É muito interessante pois, no começo, o pessoal olhava para o design e não acreditava muito. Hoje em dia tudo aponta que estamos entre as 2 ou 3 aeronaves mais rápidas da competição e o pessoal sempre vem tentar espionar e perguntar sobre o que estamos fazendo. Temos muitos brasileiros na competição e o pessoal respeita bastante pois contra fatos, resultados concretos, não há argumentos.
– Por que o Brasil tem se destacado nesse ramo da aviação?
Temos excelentes engenheiros aeronáuticos, trabalhando no mundo todo. Temos excelentes instituições de ensino e pesquisa. Começou com o ITA, mas hoje temos muitas instituições extremamente competentes no setor. Dentre elas cito a USP São Carlos (EESC – USP) e a UFMG. A última é a minha Alma Mater, onde passei grande parte do tempo no laboratório do CEA (Centro de Estudos Aeronáuticos), um centro de excelência em aeronaves leves, desde 1970, fundado pelo querido e eterno professor Cláudio Barros. Foram mais de 10 protótipos com design diferenciado, projetados, calculados e construídos por alunos e professores.

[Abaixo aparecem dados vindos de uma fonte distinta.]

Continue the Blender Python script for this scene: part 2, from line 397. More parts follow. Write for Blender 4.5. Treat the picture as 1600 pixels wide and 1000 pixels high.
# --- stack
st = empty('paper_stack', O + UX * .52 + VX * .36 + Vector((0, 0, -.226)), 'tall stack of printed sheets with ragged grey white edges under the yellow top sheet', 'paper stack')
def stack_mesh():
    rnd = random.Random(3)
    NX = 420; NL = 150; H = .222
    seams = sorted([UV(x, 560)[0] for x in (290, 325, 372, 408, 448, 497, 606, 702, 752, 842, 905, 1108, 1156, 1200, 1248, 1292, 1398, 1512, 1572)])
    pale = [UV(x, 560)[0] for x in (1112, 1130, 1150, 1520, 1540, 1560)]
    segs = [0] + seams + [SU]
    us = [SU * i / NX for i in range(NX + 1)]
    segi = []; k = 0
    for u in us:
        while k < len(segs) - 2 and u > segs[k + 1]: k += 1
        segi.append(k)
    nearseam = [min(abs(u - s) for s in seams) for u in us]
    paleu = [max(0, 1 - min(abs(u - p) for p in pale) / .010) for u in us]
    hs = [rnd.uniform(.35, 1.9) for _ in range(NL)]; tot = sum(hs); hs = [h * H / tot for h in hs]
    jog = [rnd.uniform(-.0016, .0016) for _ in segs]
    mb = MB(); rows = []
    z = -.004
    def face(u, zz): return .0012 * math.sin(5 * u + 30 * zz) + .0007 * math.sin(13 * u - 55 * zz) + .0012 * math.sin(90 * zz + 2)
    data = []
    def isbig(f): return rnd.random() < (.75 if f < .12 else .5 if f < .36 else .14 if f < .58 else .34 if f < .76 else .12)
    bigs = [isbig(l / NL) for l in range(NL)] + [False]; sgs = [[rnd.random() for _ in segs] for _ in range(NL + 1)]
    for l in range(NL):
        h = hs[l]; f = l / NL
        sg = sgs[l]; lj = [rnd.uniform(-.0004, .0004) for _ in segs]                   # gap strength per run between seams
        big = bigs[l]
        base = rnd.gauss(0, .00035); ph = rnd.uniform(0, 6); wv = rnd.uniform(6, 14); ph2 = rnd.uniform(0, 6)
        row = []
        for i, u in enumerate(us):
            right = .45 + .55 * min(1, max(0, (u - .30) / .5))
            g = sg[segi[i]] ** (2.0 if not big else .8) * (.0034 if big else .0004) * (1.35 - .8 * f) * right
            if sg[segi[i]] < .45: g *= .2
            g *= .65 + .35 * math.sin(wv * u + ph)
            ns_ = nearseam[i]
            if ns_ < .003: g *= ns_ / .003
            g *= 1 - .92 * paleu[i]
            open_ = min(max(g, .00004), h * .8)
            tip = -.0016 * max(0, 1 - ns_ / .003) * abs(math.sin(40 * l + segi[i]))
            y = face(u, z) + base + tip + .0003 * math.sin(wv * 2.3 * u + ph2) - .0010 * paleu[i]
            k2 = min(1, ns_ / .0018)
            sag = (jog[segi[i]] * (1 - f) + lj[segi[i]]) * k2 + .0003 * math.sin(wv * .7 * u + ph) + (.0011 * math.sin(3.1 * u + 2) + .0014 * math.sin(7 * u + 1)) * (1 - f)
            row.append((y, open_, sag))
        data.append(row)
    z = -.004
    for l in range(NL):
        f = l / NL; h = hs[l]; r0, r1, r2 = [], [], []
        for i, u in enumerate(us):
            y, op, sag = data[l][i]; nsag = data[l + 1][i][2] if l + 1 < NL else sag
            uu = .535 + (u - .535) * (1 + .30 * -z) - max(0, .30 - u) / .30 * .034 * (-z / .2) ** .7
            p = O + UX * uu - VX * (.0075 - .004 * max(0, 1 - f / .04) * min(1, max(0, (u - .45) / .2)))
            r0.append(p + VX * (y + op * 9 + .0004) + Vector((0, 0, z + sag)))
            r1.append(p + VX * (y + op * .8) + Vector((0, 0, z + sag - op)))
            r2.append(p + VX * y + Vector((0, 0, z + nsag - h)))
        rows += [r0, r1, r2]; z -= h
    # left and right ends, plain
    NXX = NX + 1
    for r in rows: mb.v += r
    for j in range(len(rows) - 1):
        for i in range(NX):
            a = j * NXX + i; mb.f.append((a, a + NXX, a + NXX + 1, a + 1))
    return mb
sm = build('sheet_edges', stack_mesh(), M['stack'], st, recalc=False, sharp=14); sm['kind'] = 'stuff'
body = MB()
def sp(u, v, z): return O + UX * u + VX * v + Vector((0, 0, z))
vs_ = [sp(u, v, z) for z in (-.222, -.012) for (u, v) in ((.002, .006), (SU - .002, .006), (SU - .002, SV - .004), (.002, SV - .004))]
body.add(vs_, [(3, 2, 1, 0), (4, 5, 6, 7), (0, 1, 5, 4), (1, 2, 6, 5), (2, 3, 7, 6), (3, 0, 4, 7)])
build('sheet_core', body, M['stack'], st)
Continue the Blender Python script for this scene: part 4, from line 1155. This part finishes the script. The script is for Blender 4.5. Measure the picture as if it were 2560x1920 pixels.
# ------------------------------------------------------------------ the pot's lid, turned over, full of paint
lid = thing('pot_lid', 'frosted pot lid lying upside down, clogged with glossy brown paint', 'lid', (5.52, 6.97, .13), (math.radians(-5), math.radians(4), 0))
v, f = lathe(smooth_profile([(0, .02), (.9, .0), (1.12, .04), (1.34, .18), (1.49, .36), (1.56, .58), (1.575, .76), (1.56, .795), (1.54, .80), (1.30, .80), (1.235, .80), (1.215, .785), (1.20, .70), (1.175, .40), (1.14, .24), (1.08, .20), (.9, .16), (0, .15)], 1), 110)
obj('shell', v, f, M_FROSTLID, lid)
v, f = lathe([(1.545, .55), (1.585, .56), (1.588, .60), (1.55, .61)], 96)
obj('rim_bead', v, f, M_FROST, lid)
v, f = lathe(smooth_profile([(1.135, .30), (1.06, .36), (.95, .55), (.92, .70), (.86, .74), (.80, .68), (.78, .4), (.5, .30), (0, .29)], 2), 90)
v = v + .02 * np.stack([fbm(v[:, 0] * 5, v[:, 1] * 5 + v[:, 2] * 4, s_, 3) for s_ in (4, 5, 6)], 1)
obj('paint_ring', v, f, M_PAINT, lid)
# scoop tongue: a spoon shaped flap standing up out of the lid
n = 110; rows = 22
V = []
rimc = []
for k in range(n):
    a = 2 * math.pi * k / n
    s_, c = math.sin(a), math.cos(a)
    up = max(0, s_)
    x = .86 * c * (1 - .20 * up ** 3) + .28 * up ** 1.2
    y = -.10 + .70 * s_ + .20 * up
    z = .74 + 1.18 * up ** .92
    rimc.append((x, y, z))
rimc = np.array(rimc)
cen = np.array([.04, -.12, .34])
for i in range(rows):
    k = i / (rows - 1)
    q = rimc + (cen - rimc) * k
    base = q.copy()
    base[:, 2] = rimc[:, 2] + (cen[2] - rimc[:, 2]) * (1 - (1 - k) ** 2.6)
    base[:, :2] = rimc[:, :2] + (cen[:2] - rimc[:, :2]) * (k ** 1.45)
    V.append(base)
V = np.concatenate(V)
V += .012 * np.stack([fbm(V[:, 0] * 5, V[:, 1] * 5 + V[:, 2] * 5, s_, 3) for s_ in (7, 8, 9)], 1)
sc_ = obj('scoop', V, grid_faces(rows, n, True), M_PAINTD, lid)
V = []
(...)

O CEA possui 9 recordes mundiais em aeronaves leves e trazemos parte dessa bagagem para a Air Race. Começamos trabalhando em conjunto com o Professor Paulo Iscold no Red Bull Air Race em 2009 e desde então sempre tivemos relação com a competição. Acredito que esta experiência “hands on” (com a mão na massa) que tivemos no CEA-UFMG nos formou bastante para os desafios do Air Race. Além disso, participei por 4 anos da competição SAE Aerodesign Brasil, na qual trabalho hoje em dia como voluntário ajudando na organização. Esta competição de engenharia foi muito importante para minha formação. São hoje 4 equipes com brasileiros no Air Race, 3 delas com engenheiros do CEA-UFMG e 1 com o coordenador da equipe.